Why are we talking about Lewis Carroll in the Sonoran Desert?

This is why. The boojum tree, Fouquieria columnaris.

By the time we approached our campsite near Puerto Libertad, it was already too dark to see anything. Xavier kept going on and on about how we were going to see a “disjunct population” of “strange looking trees,” but we had much more important things to worry about that night: how to keep warm on what had turned out to be a ridiculously cold night. (Solution: sleeping in the van is a bad idea, but stuffing three people in a two-person tent might help.)

In the morning, we set off on a hike in search of the mysterious “boojum trees” that Xavier had promised us. The boojum tree, or “cirio” in Spanish, is endemic to the Baja Peninsula, where most of the world’s population can be found. But here we were on the other side of the Gulf of California – and feeling like we might be on another planet. As it turns out, we had camped right next to a small, disjunct population of boojums in Sonora – the only ones naturally occurring on that side of the Gulf.

A boojum tree, up close and personal.

We were completely fascinated by these trees, as proven by the hundreds of pictures we collectively took of them. Many people have described boojums as looking like upside-down carrots, covered with thin branches sticking straight out all over the place. Boojum trees grow very slowly – in a rainy year, one tree might grow only 3 to 4 centimeters. Individual trees over 500 years old are common, and even a few over 700 years old can be found.

Boojum trees can sometimes grow in loops, arcs, and other strange formations.
Xavier gets serious about boojum trees.

So what do boojum trees have to do with Lewis Carroll? Personally, this might be my favorite thing about them.

In 1922, English-born botanist Godfrey Sykes named the trees after a mythical creature in Lewis Carroll’s poem “The Hunting of the Snark.” The poem tells the story of a 10-member crew, setting out on a long journey to hunt the mysterious “snark.” But they are warned – if you spot a “snark” that turns out to be a “boojum,” you will “softly and suddenly vanish away, and never be met with again.” 

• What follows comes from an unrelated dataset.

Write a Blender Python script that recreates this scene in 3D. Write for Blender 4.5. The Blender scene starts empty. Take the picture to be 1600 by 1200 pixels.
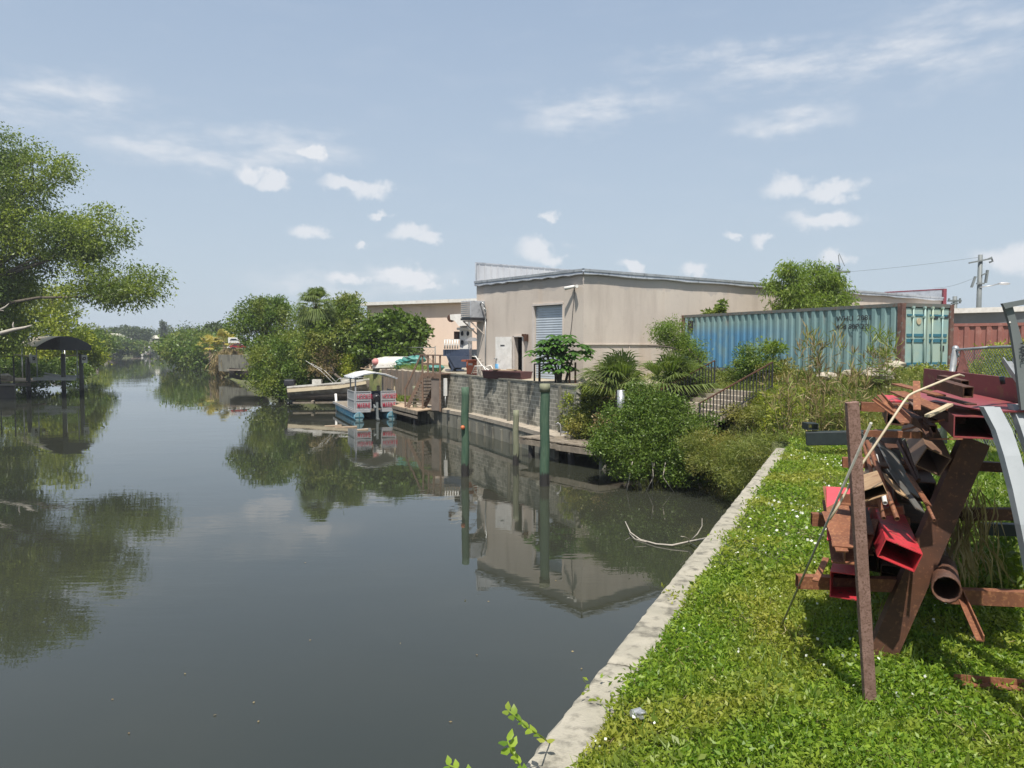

The following is an excerpt from the very end of the poem, when a member of the expedition calls out that he has found a snark:

 

“It’s a Snark!” was the sound that first came to their ears,
And seemed almost too good to be true.
Then followed a torrent of laughter and cheers:
Then the ominous words “It’s a Boo-“

Then, silence. Some fancied they heard in the air
A weary and wandering sigh
Then sounded like “-jum!” but the others declare
It was only a breeze that went by.

They hunted till darkness came on, but they found
Not a button, or feather, or mark,
By which they could tell that they stood on the ground
Where the Baker had met with the Snark.

In the midst of the word he was trying to say,
In the midst of his laughter and glee,
He had softly and suddenly vanished away—
For the Snark *was* a Boojum, you see.